** Task **
From the listing below, work out how many lines contain "This". Reply with that number only.

Stored items:
* begin *

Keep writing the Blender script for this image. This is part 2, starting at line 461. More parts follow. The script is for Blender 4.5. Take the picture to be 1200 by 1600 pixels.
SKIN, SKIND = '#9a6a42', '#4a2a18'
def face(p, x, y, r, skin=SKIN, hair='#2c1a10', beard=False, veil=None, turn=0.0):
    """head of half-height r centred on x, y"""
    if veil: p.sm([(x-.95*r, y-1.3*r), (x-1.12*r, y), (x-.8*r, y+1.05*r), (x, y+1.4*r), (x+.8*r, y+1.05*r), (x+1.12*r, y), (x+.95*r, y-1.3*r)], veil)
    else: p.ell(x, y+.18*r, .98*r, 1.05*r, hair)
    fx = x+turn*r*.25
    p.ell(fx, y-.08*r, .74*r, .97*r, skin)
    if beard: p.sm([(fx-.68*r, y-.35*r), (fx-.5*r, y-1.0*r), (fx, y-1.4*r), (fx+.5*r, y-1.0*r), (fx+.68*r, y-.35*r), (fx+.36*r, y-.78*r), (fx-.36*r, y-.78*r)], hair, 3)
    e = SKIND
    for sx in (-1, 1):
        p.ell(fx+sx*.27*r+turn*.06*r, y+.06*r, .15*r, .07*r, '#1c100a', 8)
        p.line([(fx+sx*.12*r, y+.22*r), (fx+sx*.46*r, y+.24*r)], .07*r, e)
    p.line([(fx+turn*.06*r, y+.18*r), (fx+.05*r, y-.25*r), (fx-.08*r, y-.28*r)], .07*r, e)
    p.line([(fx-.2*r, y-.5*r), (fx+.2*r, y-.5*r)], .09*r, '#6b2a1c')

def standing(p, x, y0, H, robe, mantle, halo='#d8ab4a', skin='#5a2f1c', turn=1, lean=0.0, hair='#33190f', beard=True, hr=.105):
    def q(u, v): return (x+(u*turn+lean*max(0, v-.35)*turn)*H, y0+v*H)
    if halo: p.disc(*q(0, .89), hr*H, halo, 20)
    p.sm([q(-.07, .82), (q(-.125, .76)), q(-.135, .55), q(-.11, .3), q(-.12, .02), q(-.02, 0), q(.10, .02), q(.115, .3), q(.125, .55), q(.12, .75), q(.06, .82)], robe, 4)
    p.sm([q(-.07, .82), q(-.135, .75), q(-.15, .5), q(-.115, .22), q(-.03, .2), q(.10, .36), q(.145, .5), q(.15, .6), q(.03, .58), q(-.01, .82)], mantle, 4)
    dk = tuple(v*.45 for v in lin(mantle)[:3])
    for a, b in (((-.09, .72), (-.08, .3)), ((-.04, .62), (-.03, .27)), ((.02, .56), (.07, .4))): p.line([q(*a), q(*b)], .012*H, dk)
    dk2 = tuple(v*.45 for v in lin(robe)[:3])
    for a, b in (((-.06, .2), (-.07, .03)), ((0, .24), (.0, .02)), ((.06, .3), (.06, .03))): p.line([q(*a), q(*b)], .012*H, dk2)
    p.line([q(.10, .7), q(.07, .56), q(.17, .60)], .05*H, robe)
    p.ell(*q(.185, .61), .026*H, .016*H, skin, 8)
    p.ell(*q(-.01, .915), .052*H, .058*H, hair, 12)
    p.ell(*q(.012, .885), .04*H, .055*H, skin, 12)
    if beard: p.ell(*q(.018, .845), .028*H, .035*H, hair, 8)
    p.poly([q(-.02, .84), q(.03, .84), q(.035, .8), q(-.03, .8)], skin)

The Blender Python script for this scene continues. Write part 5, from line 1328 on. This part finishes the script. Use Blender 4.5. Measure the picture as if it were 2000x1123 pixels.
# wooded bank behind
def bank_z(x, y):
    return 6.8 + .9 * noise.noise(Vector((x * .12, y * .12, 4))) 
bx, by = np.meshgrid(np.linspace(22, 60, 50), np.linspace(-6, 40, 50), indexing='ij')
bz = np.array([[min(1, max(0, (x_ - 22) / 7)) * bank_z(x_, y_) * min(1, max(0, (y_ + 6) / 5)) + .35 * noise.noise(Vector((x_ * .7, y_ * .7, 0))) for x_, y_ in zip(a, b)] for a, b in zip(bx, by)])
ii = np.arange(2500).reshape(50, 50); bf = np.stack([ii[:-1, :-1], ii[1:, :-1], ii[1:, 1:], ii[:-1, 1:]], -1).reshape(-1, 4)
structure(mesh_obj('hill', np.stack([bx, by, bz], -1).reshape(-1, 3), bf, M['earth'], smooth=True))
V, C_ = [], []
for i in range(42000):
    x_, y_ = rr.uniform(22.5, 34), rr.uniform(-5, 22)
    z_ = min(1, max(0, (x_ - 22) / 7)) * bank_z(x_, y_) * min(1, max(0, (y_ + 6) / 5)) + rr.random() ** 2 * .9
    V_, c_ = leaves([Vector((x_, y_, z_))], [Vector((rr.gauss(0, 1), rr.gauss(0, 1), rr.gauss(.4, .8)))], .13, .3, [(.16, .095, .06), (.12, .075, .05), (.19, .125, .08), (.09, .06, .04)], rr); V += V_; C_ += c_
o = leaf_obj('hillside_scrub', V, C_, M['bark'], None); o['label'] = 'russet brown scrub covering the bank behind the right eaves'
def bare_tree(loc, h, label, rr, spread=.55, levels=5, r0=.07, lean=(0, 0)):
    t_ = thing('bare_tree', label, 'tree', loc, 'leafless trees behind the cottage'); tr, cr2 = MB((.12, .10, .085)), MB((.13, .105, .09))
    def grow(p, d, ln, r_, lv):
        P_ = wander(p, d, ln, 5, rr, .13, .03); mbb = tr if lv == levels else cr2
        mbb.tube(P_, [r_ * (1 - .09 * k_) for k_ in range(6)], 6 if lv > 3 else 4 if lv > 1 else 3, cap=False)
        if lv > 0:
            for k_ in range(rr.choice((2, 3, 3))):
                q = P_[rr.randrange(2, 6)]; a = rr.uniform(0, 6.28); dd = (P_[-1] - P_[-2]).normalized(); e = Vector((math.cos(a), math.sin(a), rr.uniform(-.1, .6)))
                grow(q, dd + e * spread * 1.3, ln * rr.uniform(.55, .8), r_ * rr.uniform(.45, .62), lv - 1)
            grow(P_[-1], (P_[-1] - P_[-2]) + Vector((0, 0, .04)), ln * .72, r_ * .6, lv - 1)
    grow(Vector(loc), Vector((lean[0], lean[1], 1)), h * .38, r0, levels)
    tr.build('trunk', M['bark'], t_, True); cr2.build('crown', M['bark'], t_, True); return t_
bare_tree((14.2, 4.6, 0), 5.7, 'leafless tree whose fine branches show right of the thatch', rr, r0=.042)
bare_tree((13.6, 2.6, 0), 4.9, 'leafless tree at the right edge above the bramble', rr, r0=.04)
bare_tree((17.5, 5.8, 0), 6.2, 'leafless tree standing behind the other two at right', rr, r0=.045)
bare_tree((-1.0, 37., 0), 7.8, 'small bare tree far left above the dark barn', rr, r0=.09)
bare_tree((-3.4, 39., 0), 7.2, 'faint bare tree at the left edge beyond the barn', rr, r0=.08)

* end *

** The response **
2